Rappelons aussi que le suicide fait partie de la tradition japonaise. Ainsi, le shinjû ("preuve suprême de fidélité") est un double suicide par amour. Il fut interdit en 1722.

Ce ne sont certes que des connotations légendaires, mais il semble qu’elles peuvent contribuer d’une manière poétique à la compréhension de cet épilogue.

La Voie vers l’Eveil ?

* Quatre principes, à la fois complémentaires et synergiques, forment le fondement de la

tradition bouddhique. Après avoir atteint l’état de parfait éveil, le Bouddha Shakyamuni a commencé son cycle d’enseignement par le sermon donné dans le Parc des Gazelles à Sarnath, près de Bénarès. Ce premier tour de roue du Dharma porte sur les Quatre Nobles vérités : la souffrance, les causes de la souffrance, la cessation de la souffrance, le chemin pour y parvenir.

* Ne peut-on interpréter cette fin comme étant le commencement de l’Eveil pour Shimamura ? Pendant tout le récit, son indifférence, sa froideur ont interpellé le lecteur mais sont peut-être pour lui une étape vers la cessation de la souffrance (comme pour Komako et Yôko) et l'incendie embrase l'entrepôt des cocons, lieu propre à la métamorphose s'il en est! L’immobilité de Yôko ne lui apparaît pas comme celle de la mort mais plutôt comme « un état de métamorphose, un stade de transition, une forme de vie physique » (p. 552). Dogen Zenji, Maître zen du XIIIème siècle écrit : « Apprendre la Voie bouddhique, c’est s’apprendre soi-même. » L’aventure amoureuse vécue par Shimamura n’a-t-elle pas été une initiation vers cette forme de connaissance de soi ? La possibilité de faire cesser la souffrance implique le retour à notre vraie nature, la dissolution de la crispation égocentrique. Cette invasion de la Voie lactée en lui-même ne peut-elle être comprise comme un oubli de soi-même pour une fusion dans le grand Tout? La Voie lactée indiquerait ainsi à Shimamura la Voie de l’Eveil.

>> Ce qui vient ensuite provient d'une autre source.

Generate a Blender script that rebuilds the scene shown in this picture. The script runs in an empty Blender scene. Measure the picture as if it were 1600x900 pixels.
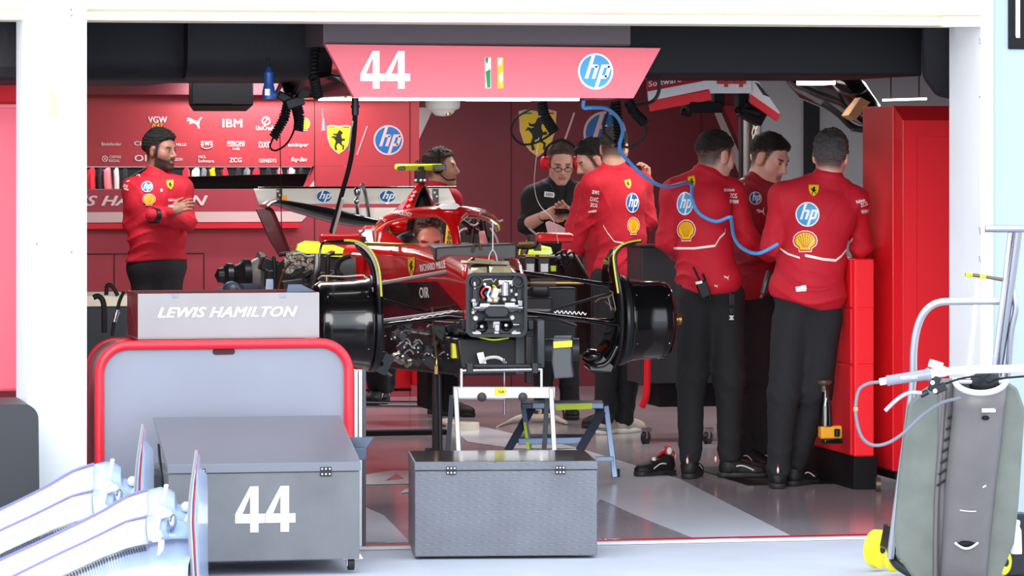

Elle symboliserait le retour à la solitude de l’individu dans l’immanence de la nature.

                                                                                                                                Juillet 2009

Bibliographie:
Les pages renvoient à l'édition suivante: Kawabata Yasunari, Romans et Nouvelles, La Pochothèque, Albin Michel, 1999.
Kawabata, Le Clair-Obscur, Cécile Sakai, PUF 2001 (un ouvrage de référence pour comprendre le Nobel japonais).